Yohan
Yohan

Reputation: 409

What does the modulo operator do in this code?

class MyQueue:
​
    def __init__(self, size):
        self.q = [None] * size  # list to store queue elements
        self.capacity = size  # maximum capacity of the queue
        self.front = 0  # front points to the front element in the queue
        self.rear = -1  # rear points to the last element in the queue
        self.count = 0  # current size of the queue
​
    def pop(self):
        if self.is_empty():
            print("Queue Underflow!! Terminating process.")
            exit(1)
​
        print("Removing element…", self.q[self.front])
​
        self.front = (self.front + 1) % self.capacity
        self.count = self.count - 1
​
    def append(self, value):
        if self.is_full():
            print("Queue is full! Terminating process.")
            exit(1)
​
        print("Inserting element…", value)
​
        self.rear = (self.rear + 1) % self.capacity
        self.q[self.rear] = value
        self.count = self.count + 1
​
    def peek(self):
        if self.is_empty():
            print("Queue is empty!! Terminating process.")
            exit(1)
​
        return self.q[self.front]
​
    def size(self):
        return self.count
​
    def is_empty(self):
        return self.size() == 0
​
    def is_full(self):
        return self.size() == self.capacity
​

So I am currently learning Python and came across this example of a Stack data structure implemented using a class and some functions.

The problem I have is that I do not understand what the modulo operator is being used for here.
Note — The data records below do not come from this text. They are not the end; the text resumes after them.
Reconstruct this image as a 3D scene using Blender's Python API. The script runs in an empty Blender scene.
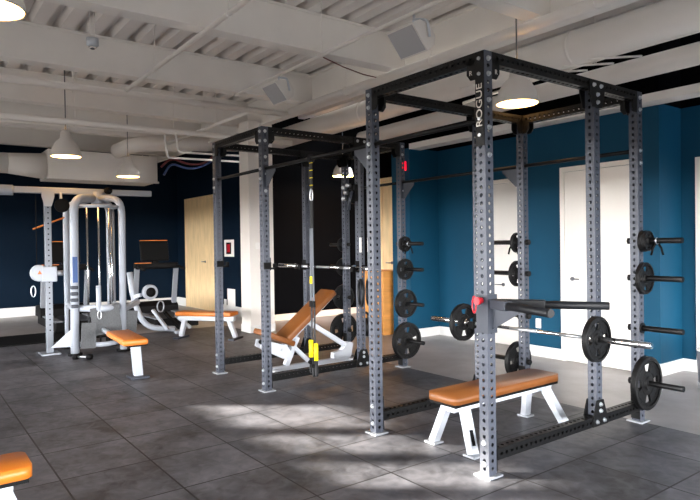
import bpy, bmesh, math, random
from mathutils import Vector, Matrix
random.seed(7)
SC = bpy.context.scene
COL = SC.collection
PI = math.pi
V = Vector

# ------------------------------------------------------------------ materials
def lin(h):
    h = h.lstrip('#')
    c = [int(h[i:i + 2], 16) / 255 for i in (0, 2, 4)]
    return tuple((x / 12.92 if x <= .04045 else ((x + .055) / 1.055) ** 2.4) for x in c) + (1,)

def mat(name, hexcol, rough=.5, metal=0., noise=0., nscale=8., bump=0., bscale=200., emit=None, estr=0., spec=.5, stretch=None):
    m = bpy.data.materials.new(name); m.use_nodes = True
    nt = m.node_tree; b = nt.nodes['Principled BSDF']
    c = lin(hexcol)
    b.inputs['Base Color'].default_value = c
    b.inputs['Roughness'].default_value = rough
    b.inputs['Metallic'].default_value = metal
    b.inputs['Specular IOR Level'].default_value = spec
    if noise > 0 or bump > 0:
        tc = nt.nodes.new('ShaderNodeTexCoord')
        mp = nt.nodes.new('ShaderNodeMapping')
        nt.links.new(tc.outputs['Object'], mp.inputs['Vector'])
        if stretch: mp.inputs['Scale'].default_value = stretch
    if noise > 0:
        n = nt.nodes.new('ShaderNodeTexNoise'); n.inputs['Scale'].default_value = nscale; n.inputs['Detail'].default_value = 5
        nt.links.new(mp.outputs['Vector'], n.inputs['Vector'])
        r = nt.nodes.new('ShaderNodeValToRGB')
        lo = tuple(max(0, x * (1 - noise)) for x in c[:3]) + (1,); hi = tuple(min(1, x * (1 + noise)) for x in c[:3]) + (1,)
        r.color_ramp.elements[0].color = lo; r.color_ramp.elements[1].color = hi
        r.color_ramp.elements[0].position = .3; r.color_ramp.elements[1].position = .7
        nt.links.new(n.outputs['Fac'], r.inputs['Fac']); nt.links.new(r.outputs['Color'], b.inputs['Base Color'])
    if bump > 0:
        n2 = nt.nodes.new('ShaderNodeTexNoise'); n2.inputs['Scale'].default_value = bscale
        nt.links.new(mp.outputs['Vector'], n2.inputs['Vector'])
        bp = nt.nodes.new('ShaderNodeBump'); bp.inputs['Strength'].default_value = bump; bp.inputs['Distance'].default_value = .01
        nt.links.new(n2.outputs['Fac'], bp.inputs['Height']); nt.links.new(bp.outputs['Normal'], b.inputs['Normal'])
    if emit:
        b.inputs['Emission Color'].default_value = lin(emit); b.inputs['Emission Strength'].default_value = estr
    return m

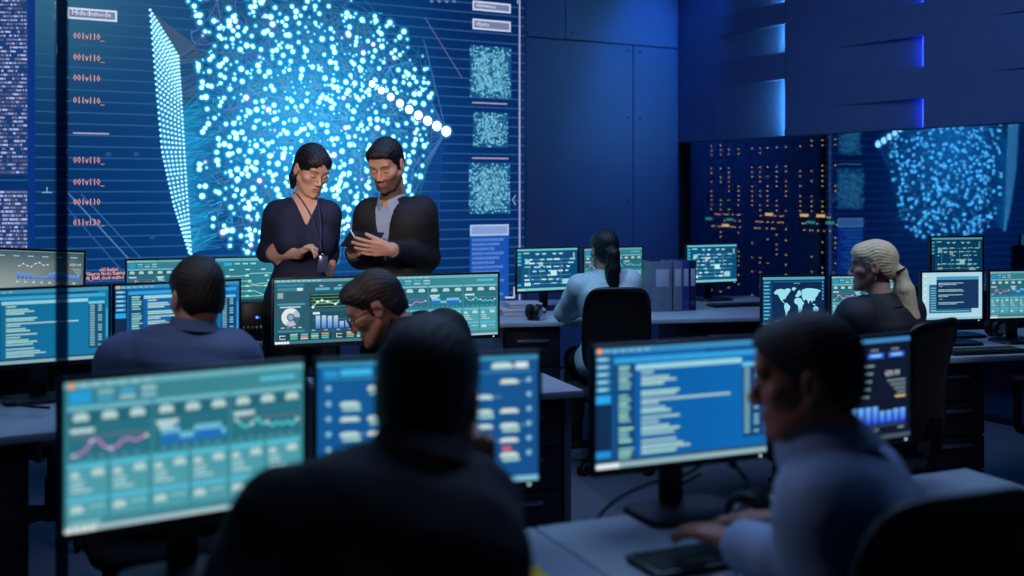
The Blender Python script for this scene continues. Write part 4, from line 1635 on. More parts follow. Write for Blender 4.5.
def on_desk(px, Y, z=TOP):
    p = P(px, 300, Y)
    return Vector((p.x, p.y, z))


def binder(label, px, Y, w, m, hgt=0.31, d=0.28, yaw=11, ring=True):
    root = empty('ring_binder', on_desk(px, Y), R(yaw), label, 'binder', 'ring binders on the long desk')
    b = MB()
    b.box((-w / 2, 0, 0), (w / 2, 0.004, hgt), 0.0015)
    b.box((-w / 2, 0.002, 0), (-w / 2 + 0.004, d, hgt), 0.0015)
    b.box((w / 2 - 0.004, 0.002, 0), (w / 2, d, hgt), 0.0015)
    b.build('cover', m, root)
    MB().box((-w / 2 + 0.006, 0.02, 0.006), (w / 2 - 0.006, d - 0.012, hgt - 0.012)).build('paper', MATS['paper_white'], root)
    if ring:
        MB().box((-w * 0.34, -0.0012, hgt * 0.5), (w * 0.34, 0.001, hgt * 0.85), 0.0006).build('spine_label', MATS['paper_white'], root)
        MB().lathe([(0.009, -0.002), (0.013, -0.002), (0.013, 0.001), (0.009, 0.001), (0.009, -0.002)], 16, Matrix.Translation((0, 0, hgt * 0.16)) @ Matrix.Rotation(R(90), 4, 'X')).build('finger_ring', MATS['steel_light'], root)
    return root


binder('wide pale grey ring binder at the start of the row beside the seated blouse woman', 662.5, 6.87, 0.125, MATS['binder_grey'], d=0.21)
binder('narrow pale grey ring binder, second in the row', 678, 6.89, 0.058, MATS['binder_grey'], d=0.23)
binder('bright blue ring binder in the row', 686, 6.92, 0.045, MATS['binder_blue'])
binder('navy ring binder closing the row toward the lone monitor', 693, 6.94, 0.042, MATS['binder_navy'])

MAT_BOX = MATS['paper_white']


def doc_box(label, base, w, d, h, yaw):
    root = empty('document_box', base, R(yaw), label, 'box', 'flat boxes on the long desk')
    MB().box((-w / 2, -d / 2, 0.0005), (w / 2, d / 2, h * 0.6), 0.004).build('tray', MAT_BOX, root)
    MB().box((-w / 2 - 0.004, -d / 2 - 0.004, h * 0.6 + 0.001), (w / 2 + 0.004, d / 2 + 0.004, h), 0.005).build('lid', MAT_BOX, root)


p0 = on_desk(521, 6.72)
doc_box('flat white document box lying under a smaller one on the long desk', p0, 0.26, 0.2, 0.042, 11)
doc_box('smaller white document box on top of the flat one', p0 + Vector((0.01, 0.01, 0.0435)), 0.2, 0.16, 0.03, 15)
headset('black headset on the long desk in front of the white boxes', on_desk(529, 6.43), -20, False)
headset('black headset with silver ear cups on the near desk by the typing hands', on_desk(753, 2.475), -120)
headset('black headset lying between the terminal monitor and its neighbour', on_desk(990, 5.72), -60, False)
keyboard('black keyboard under the hands of the man in the light shirt', on_desk(700, 2.25), 24, 0.28)
keyboard('black keyboard on the long desk near the ring binders', on_desk(738, 7.2), 15)
keyboard('black keyboard on the desk below the white terminal monitor', on_desk(983, 5.14), 14)
st = MB()
st.grid(lambda u, v: ((u - 0.5) * 0.076, (v - 0.5) * 0.076, 0.0006 + 0.006 * max(0, v - 0.6) ** 2 * 6), 6, 10)
o = st.build('sticky_note', MATS['sticky_yellow'])
o.location = on_desk(529, 2.16)
o.rotation_euler = (0, 0, R(20))
tag(o, 'yellow sticky note on the white desk beside the dark-suited man', 'note')

# equipment with blue lights next to the standing woman
root = empty('control_unit', Vector((-1.318, 5.60, TOP)), R(18), 'black control unit with two blue lights and a row of keys behind the middle desks', 'control unit')
MB().box((-0.075, -0.09, 0.0), (0.075, 0.09, 0.2), 0.022).build('housing', MATS['black_plastic'], root)
emis('led_blue_dot', (60, 110, 255), 3.0)
for x in (0.012, 0.032):
    MB().lathe([(0, 0.004), (0.006, 0.003), (0.007, 0)], 12, Matrix.Translation((x, -0.09, 0.12)) @ Matrix.Rotation(R(90), 4, 'X')).build('indicator_light', MATS['led_blue_dot'], root)
for i in range(6):
    MB().box((-0.058 + i * 0.021, -0.096, 0.06), (-0.045 + i * 0.021, -0.088, 0.078), 0.003).build('key', MATS['steel_light'], root)


def cable(label, pts, r=0.0045):
    o = MB().tube(smooth_path(pts, 8), r, 8).build('cable', MATS['rubber'])
    return tag(o, label, 'cable', 'monitor cables')


cable('upper black cable arching behind the near blue code monitor', [P(584, 536, 2.68), P(612, 503, 2.70), P(648, 484, 2.73), P(688, 473, 2.78), P(716, 452, 2.80)])
cable('lower black cable sagging behind the near blue code monitor', [P(588, 540, 2.74), P(620, 518, 2.76), P(648, 510, 2.78), P(668, 492, 2.80), P(700, 474, 2.84)])
cable('black cable looped on the desk behind the large teal monitor', [P(-30, 402, 3.72) * 1.0, P(8, 398, 3.75), P(20, 405, 3.7), P(50, 408, 3.72)], 0.005)

# glass partition with a smoked joint
g = Vector((P(62, 0, 2.9).x, 2.9, 0))
root = empty('window_2', g, R(30))
root['kind'] = 'structure'
o = MB().box((-1.4, -0.004, 0.0), (-0.016, 0.004, 2.9)).build('pane', MATS['glass_clear'], root)
o = MB().box((-0.016, -0.005, 0.0), (0.015, 0.005, 2.9), 0.001).build('joint_strip', MATS['glass_smoked'], root)
# ------------------------------------------------------------------ figures: one continuous surface each
def axis(lo, hi, coarse, fine):
    """grid lines from lo to hi, denser inside the fine spans [(a,b,step)]"""
    xs = [lo]
    while xs[-1] < hi:
        x = xs[-1]
        st = coarse
        for a, b_, s in fine:
            if a - 1e-6 <= x < b_:
                st = min(st, s)
            elif x < a < x + st:
                st = min(st, max(s, a - x))
        xs.append(x + st)
    return np.array(xs, dtype=np.float64)


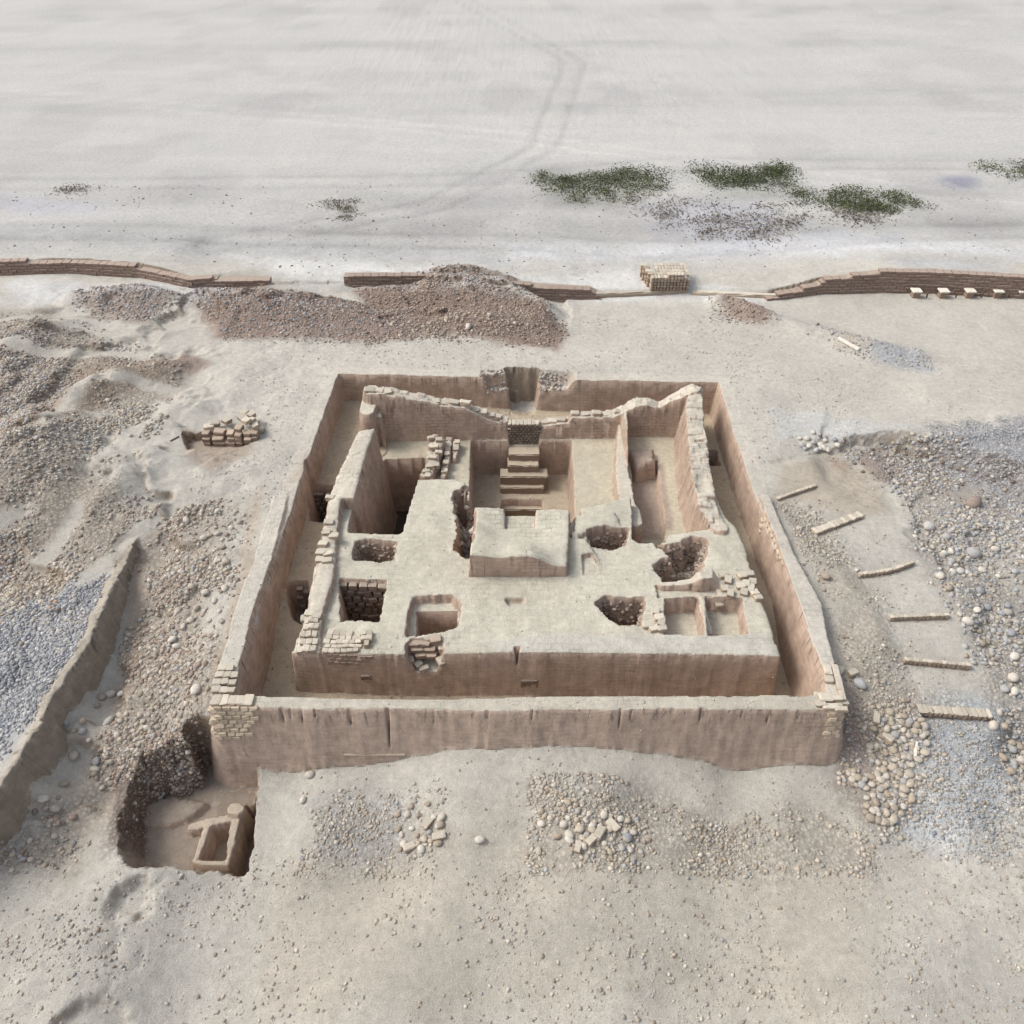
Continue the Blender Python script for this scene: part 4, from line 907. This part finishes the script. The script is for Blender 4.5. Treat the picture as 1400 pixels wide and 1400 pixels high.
gravel('gravel', [(1150,600),(1280,600),(1400,650),(1420,720),(1330,690),(1240,660),(1190,650)], 2600, .06, .2, 'dark mix blue', -.1, .2, .3, 'dark stones in the bank above the terraces')
gravel('gravel', [(1270,580),(1400,570),(1490,580),(1490,710),(1400,670),(1320,630)], 4500, .04, .11, 'blue', .3, .1, .5, 'fine blue grey gravel on the flat above the bank')
gravel('gravel', [(1220,670),(1300,665),(1420,720),(1490,800),(1490,1000),(1400,1080),(1370,980),(1335,900),(1300,830),(1240,760)], 8500, .06, .22, 'mix blue mix', -.9, .2, .5, 'mixed grey cobbles right of the terraces')
gravel('gravel', [(1060,700),(1120,720),(1200,800),(1240,900),(1260,980),(1200,990),(1150,900),(1110,800)], 2600, .04, .15, 'mix beige', -.6, .4, .4, 'thin gravel between the right wall and the terraces')
gravel('gravel', [(1150,1000),(1230,975),(1300,990),(1280,1080),(1230,1140),(1170,1150),(1150,1060)], 1600, .06, .2, 'beige mix', -1.8, .2, .3, 'small stones under the cobble heap at the right')
gravel('gravel', [(1220,1020),(1330,1000),(1400,1080),(1420,1180),(1250,1170)], 3000, .04, .13, 'blue mix', -1.8, .4, .5, 'pale blue gravel in the lower right corner')
gravel('gravel', [(420,1110),(560,1080),(620,1110),(600,1180),(420,1200)], 2200, .03, .13, 'mix beige', -2, .35, .4, 'grey gravel on the sand before the left part of the front wall')
gravel('gravel', [(720,1090),(800,1075),(880,1100),(1000,1130),(1180,1110),(1200,1190),(720,1200)], 5500, .04, .16, 'beige mix', -1.9, .35, .4, 'beige gravel on the sand before the right part of the front wall')
gravel('gravel', [(-100,1170),(300,1175),(500,1180),(900,1180),(1250,1175),(1500,1150),(1500,1420),(-100,1420)], 7000, .03, .12, 'beige mix', -2, .1, .5, 'scattered gravel over the near foreground')
gravel('gravel', [(380,560),(1400,480),(1400,600),(1060,620),(1000,500),(460,500),(380,700),(250,650)], 2500, .03, .08, 'mix', 0, .2, .4, 'sparse pebbles on the smooth ground behind the enclosure')
gravel('gravel', [(160,1080),(230,1050),(286,1020),(286,1090),(210,1100),(180,1180),(140,1180)], 1300, .06, .16, 'dark pink', -2.2, .1, .2, 'dark stones in the side of the lower left pit')
gravel('gravel', [(0,240),(700,240),(1400,240),(1400,350),(700,360),(0,340)], 1500, .06, .16, 'mix dark', 1, .2, .4, 'scattered stones on the far plain')
# stones inside the broken pits: they line the faces
def lining(name, pts, n, smin, smax, pal, label):
    q = P(pts, PZ); x0, y0, x1, y1 = q[:, 0].min() - .15, q[:, 1].min() - .1, q[:, 0].max() + .15, q[:, 1].max() + .3
    x = rng.uniform(x0, x1, n * 6); y = rng.uniform(y0, y1, n * 6); z = zg(x, y); k = z < PZ - .12
    x, y = x[k][:n], y[k][:n]
    s = smin + (smax - smin) * rng.random(len(x)) ** 1.5
    return stone_cloud(name, x, y, s, sum([PAL[p] for p in pal.split()], []), 1, sink=.3, label=label, cat='rubble')
lining('rubble', [(484,739),(541,739),(541,769),(484,769)], 520, .08, .2, 'pink beige pink', 'brown rubble packed in the small left pit of the platform')
lining('rubble', [(817,819),(880,819),(880,855),(817,855)], 520, .08, .2, 'pink dark pink', 'dark rubble inside the pit at the right front of the platform')
lining('rubble', [(803,724),(856,724),(856,753),(803,753)], 450, .08, .18, 'pink dark pink', 'dark rubble inside the pit right of the altar')
lining('rubble', [(893,738),(964,738),(964,796),(893,796)], 700, .08, .22, 'pink dark beige', 'fallen clods inside the large collapsed hole')
lining('rubble', [(620,668),(647,668),(647,765),(620,765)], 300, .12, .28, 'pink beige dark', 'tumbled clods in the long hole left of the altar')
def rear_face(name, pts, zt, zb, rows, size, pal, label):
    """courses of stones standing in the rear face of a pit"""
    par = WALL['podium'] if zt > -1 else WALL['corridor_floor']
    (ax, ay), (bx, by) = pts; A = np.array(at(ax, ay, zt)); B = np.array(at(bx, by, zt)); n = int(np.hypot(*(B - A)[:2]) / size)
    for r_ in range(rows):
        z = zt - (zt - zb) * (r_ + .5) / rows
        for i in range(n):
            u = (i + .5 + random.uniform(-.15, .15)) / n; p = A * (1 - u) + B * u
            u += (.5 / n if r_ % 2 else 0); p = A * (1 - u) + B * u; s = size * random.uniform(.7, 1.1)
            y = p[1] - .05 * r_ / rows - .03
            o = brick(par, (p[0], y, z), (s, s * .8, (zt - zb) / rows * random.uniform(.7, .95)), 0, pal, .12, name)
def stone_mesh(seed, c, name='stone'):
    r = np.random.default_rng(seed); v, f = I2
    d = r.normal(size=(5, 3)); d /= np.linalg.norm(d, axis=1)[:, None]
    k = 1 + .10 * np.sin(v @ d.T * 5 + r.uniform(0, 6, 5)).sum(1)[:, None] * .6 + r.uniform(-.03, .03, (len(v), 1))
    me = make_mesh(name, v * k, f, M_ST, True, 3); color_attr(me, 'Col', np.tile(np.array(c), (len(v), 1))); return me
STM = {p: [stone_mesh(31 * i + hash_, c) for i, c in enumerate(PAL[p] * 2)] for hash_, p in enumerate(PAL)}
rear_face('stone', [(465,796),(528,798)], -.35, -2.0, 7, .24, 'd', '')
rear_face('stone', [(426,672),(453,674)], -1.35, -2.4, 5, .2, 'd', '')
rear_face('stone', [(399,805),(417,800)], -1.35, -2.2, 5, .2, 'd', '')
def crumbs(names, n, s0, s1, pal, x0, x1, y0, y1, label):
    x = rng.uniform(x0, x1, n * 6); y = rng.uniform(y0, y1, n * 6); k = np.isin(lg(x, y), [lab(q) for q in names]) & (fbm(x, y, .9, 3, 210) > rng.uniform(-.5, .6, n * 6))
    x, y = x[k][:n], y[k][:n]; stone_cloud('crumbs', x, y, s0 + (s1 - s0) * rng.random(len(x)) ** 3, pal, 1, .12, label, 'crumbs')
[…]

As far as I can tell, Modulo is used to calculate te remainder, so in this example why do we need it for a queue?

Shouldn't it just be we want to add something to the front - so we take one away from the current front counter and add it there?

Upvotes: 0

Views: 141

Answers (1)

relent95
relent95

Reputation: 4731

It's also called a deque(double ended queue) or circular queue. The terms front and rear in that code are inadequate. head and tail are more adequate. When the queue is empty, the head is equal to the tail. When you push into the queue, the tail is increased usually. When you pop from the queue, the head is increased usually. When the head or tail reaches the end of the buffer, it is rewound to the start of the buffer. When the queue is full, the tail is just behind the head usually.

In a circular queue, you don't need to shift elements while popping elements like a stack.(If you implement a naive queue with a list, list.pop(0) results in shifting elements and that's O(N).)

Using a modulo operator for calculating a head or tail index is a trick to rewind an index.

tail = (tail + 1) % N
# The above one line is equivalent to the following.
tail = tail + 1
if tail >= N:
    tail = 0

It's implemented as the collections.deque in the standard library.